"It was a manly, manly skull": in the course of discussing the Yorick in Jude Law's Hamlet, the New Yorker's Book Bench blog points to another, far more touching case of head-fakery, written about in the magazine three years ago.
- Sameer Rahim greets the gathering a literary myth around Martin Amis. This is true, I think: some forms of gossip expand in retrospect, as additional significance is layered on. For another Amis example, compare his genially deflating account of his university experiences in the 1977 anthology My Oxford (a time of "no more Oxford 'generations'", in which he progresses from friendlessness to modest social and sexual success) to the presentation of the same basic facts in Experience, burnished by two decades of hindsight and with all the subsequently famous names added in.
- Bookninja suggests some helpful extra slogans for the "Bookaholism" reading promotion campaign.
- The Charing Cross Road blog Bookride discusses selling the far right second-hand; demand is depressingly solid, apparently.

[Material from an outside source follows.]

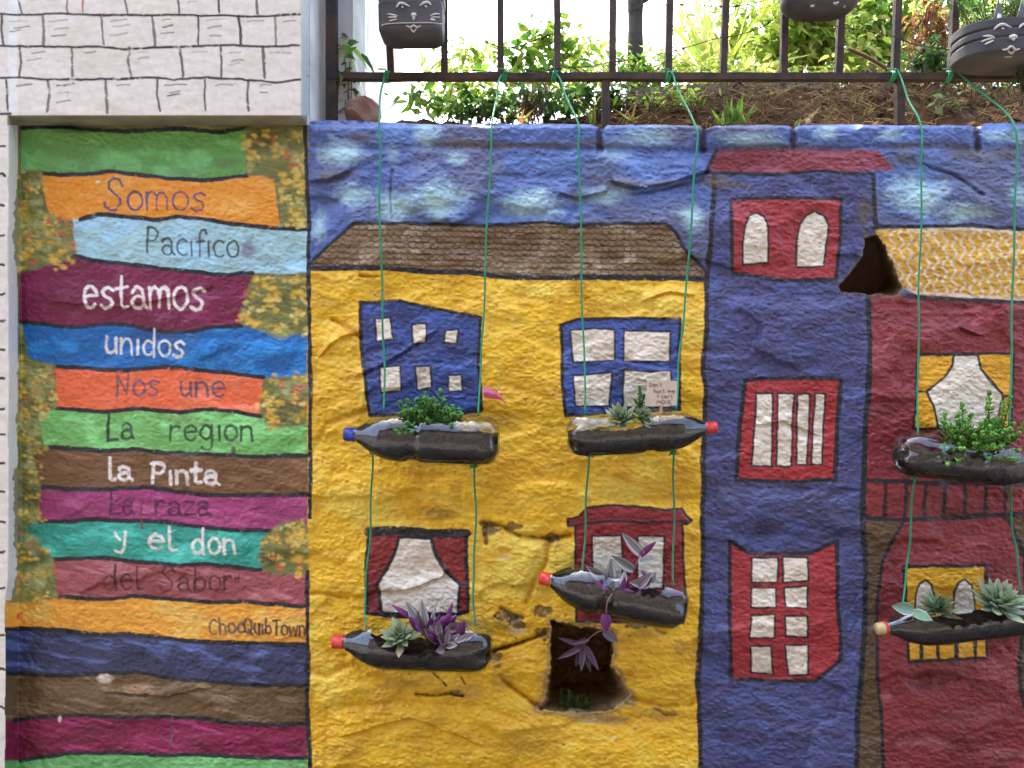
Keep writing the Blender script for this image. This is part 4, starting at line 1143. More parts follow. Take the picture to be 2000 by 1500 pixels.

- The full text of Dave Eggers's response to those needing to be bucked up about the fate of literature.
- Ed Champion considers the dilemmas of the to-be-read pile, showing off only a little about what's in his.
- The flap over what the author Sherman Alexie said, and meant, about the "elitist" Kindle - to which Champion contributed an enlightening interview - becomes even more intriguing when filtered through Amazon's own Omnivoracious blog.